Ein erneuter russischer Angriff auf die Ukraine würde Europa weiter unter Druck setzen, vor allem, falls die Türkei als Partner der NATO ausfallen würde – und der Schmusekurs, den Erdogan und Putin gerade öffentlich inszenieren, lässt auch diese Option als nicht unrealistisch erscheinen. Die Ukraine hat Landgrenzen zu vier EU-Mitgliedsstaaten: Rumänien, Ungarn, die Slowakei und Polen. Ein russischer Angriff auf die Ukraine, bei gleichzeitigem Stillhalten der Türkei (bzw. der Sperrung der türkischen NATO-Stützpunkte) würde einen solchen Konflikt mitten hinein nach Europa tragen. Und genau das weiß Erdogan natürlich.

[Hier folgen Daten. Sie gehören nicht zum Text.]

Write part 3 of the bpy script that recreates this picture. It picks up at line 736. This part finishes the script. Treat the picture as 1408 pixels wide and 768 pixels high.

Bis zum 100. Jahrestag der Staatsgründung… Die munter vorgetragene Forderung, die Türkei wünsche bis zum 100. Jubiläum der Staatsgründung Vollmitglied der EU zu sein, ist auch vor diesen beiden Drohkulissen zu sehen. Erdogan und Putin haben gerade eine übereinstimmende Interessenslage – Putin hätte in der Ukraine relativ freie Hand, falls er sich darauf verlassen könnte, dass die NATO nicht von der Türkei aus eingreifen kann und Erdogan nutzt die „Russland-Karte“, um die EU nicht nur mit der Flüchtlingsfrage, sondern sogar mit dem Frieden in Europa unter Druck zu setzen.

Im gleichen Zusammenhang sind auch die Aktivitäten des türkischen Geheimdienstes in Deutschland (und anderen europäischen Ländern) zu betrachten. Erdogan bringt seine Figuren wie in einem Schachspiel in Stellung und nutzt dabei geschickt die Unfähigkeit der Europäischen Union, sich irgendwie zu einer gemeinsamen Position zu diesen Fragen durchzuringen. Die Parallelen zu 1938 werden immer auffälliger – die Absichten Erdogans sind relativ gut ersichtlich und Europa? Macht die Augen zu und schaut lieber weg. In der Hoffnung, am Ende möge alles gut ausgehen. Die Chancen, dass alles gut ausgeht, stehen allerdings schlechter als seit langer, langer Zeit.